Most do not know what GST is

Most do not know what GST is
Protesters demonstrate against the Goods and Services Tax (GST) at Independence Square in Kuala Lumpur.

KUALA LUMPUR - Most of the people attending the rally to protest against the Goods and Services Tax (GST) here yesterday did not understand how it works.

Those interviewed were of the opinion that the GST will lead to a hike in the prices of goods and that its implementation will burden the people, particularly those from the low-income group.

Private sector worker Siti Hanum Samsudin, 25, said she took part in the rally because she feared the GST would lead to an increase in prices of goods.

"The prices of goods are increasing and I'm afraid they will increase even more once the GST is implemented," she said, adding that she arrived with her family at 8am from Jempol, Negri Sembilan, to take part in the rally at Dataran Merdeka.

Her younger sister, Siti Suhaila, 22, said the introduction of GST would further burden the people.

However, both sisters could not explain the meaning of GST, or the taxation it entailed.

The GST, which will take affect on April 5 next year, will replace the present Sales and Services Tax (SST).

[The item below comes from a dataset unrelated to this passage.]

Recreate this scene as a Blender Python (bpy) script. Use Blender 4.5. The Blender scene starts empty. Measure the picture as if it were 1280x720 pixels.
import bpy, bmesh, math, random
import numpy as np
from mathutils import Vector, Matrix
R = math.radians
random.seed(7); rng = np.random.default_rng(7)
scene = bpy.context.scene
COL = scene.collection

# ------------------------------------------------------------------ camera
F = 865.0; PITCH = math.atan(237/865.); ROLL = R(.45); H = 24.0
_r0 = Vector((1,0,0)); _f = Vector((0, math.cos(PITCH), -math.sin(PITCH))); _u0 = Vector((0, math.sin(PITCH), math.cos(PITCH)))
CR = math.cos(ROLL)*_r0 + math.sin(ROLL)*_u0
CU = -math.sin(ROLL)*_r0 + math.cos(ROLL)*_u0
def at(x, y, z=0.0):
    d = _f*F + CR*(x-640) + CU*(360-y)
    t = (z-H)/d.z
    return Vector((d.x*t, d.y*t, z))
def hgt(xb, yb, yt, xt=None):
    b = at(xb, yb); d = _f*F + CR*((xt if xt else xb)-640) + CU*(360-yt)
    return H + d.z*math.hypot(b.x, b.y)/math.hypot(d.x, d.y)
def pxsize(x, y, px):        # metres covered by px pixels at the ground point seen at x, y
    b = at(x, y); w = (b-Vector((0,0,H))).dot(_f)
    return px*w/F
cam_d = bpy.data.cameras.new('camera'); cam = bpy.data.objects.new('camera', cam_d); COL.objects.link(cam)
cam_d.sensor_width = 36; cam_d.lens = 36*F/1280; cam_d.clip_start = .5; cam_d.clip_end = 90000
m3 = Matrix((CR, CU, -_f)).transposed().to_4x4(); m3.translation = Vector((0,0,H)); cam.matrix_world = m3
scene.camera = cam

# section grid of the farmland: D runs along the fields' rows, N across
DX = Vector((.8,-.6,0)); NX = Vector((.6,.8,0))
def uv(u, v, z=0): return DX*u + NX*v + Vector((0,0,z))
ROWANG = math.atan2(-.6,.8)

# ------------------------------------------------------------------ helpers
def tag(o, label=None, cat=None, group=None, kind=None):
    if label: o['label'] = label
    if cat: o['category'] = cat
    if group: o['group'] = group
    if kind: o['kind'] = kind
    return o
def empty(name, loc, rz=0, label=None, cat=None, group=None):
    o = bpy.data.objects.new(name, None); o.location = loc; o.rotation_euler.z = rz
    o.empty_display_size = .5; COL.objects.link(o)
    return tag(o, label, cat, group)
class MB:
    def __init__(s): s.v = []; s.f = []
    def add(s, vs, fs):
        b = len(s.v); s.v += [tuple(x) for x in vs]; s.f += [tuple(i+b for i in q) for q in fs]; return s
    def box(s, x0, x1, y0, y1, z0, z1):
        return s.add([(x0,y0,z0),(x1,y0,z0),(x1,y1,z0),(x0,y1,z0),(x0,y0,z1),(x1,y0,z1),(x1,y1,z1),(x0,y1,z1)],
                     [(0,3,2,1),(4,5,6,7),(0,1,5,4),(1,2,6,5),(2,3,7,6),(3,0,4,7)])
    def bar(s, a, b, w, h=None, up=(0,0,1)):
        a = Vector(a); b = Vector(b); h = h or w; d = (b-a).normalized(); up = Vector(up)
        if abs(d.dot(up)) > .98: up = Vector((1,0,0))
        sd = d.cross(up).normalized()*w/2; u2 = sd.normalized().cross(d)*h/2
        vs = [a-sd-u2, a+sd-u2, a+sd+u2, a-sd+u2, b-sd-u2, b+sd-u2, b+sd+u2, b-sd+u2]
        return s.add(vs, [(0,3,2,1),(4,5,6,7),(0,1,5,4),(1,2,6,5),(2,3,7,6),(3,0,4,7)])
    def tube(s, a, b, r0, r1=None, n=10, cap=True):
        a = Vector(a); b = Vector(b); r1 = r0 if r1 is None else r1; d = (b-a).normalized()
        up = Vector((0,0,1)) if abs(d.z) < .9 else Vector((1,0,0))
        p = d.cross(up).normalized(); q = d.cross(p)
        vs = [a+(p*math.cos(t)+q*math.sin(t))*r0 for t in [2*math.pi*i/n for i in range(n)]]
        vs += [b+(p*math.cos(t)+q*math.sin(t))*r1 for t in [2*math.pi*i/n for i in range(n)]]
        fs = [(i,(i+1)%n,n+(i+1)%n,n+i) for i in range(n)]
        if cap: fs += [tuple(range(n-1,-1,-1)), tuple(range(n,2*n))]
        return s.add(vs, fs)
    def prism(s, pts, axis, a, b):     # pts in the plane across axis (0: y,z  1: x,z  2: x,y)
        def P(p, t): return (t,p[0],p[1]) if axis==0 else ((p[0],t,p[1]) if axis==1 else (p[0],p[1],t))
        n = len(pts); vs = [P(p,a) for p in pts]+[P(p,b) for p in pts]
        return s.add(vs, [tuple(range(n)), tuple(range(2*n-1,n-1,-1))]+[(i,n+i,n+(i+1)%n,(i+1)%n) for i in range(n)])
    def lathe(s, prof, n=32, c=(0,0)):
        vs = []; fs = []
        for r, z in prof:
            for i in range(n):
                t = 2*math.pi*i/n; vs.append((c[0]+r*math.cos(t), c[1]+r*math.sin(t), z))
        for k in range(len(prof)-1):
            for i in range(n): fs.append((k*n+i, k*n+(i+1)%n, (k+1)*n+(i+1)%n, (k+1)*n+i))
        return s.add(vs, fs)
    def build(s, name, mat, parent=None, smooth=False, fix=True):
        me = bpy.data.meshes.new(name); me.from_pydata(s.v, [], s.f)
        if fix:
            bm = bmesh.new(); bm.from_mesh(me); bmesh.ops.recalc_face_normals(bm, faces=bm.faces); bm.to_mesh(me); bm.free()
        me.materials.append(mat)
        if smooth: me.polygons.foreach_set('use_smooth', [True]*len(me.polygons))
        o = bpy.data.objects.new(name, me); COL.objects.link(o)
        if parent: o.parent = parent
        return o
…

The GST imposes a flat rate of six per cent as opposed to the varying sales and service tax, which ranges from five to 10 per cent.

More than 160 countries worldwide employ the GST, as it is an efficient system to remain competitive.

Lorry driver Harikrishnan Toreas, 32, said he understood the GST as a tax that would affect suppliers when they sold their goods to traders, and this could cause a hike in prices of goods.

Meanwhile, business owners and traders in Jalan Tuanku Abdul Rahman and other areas affected by the rally said they incurred huge losses.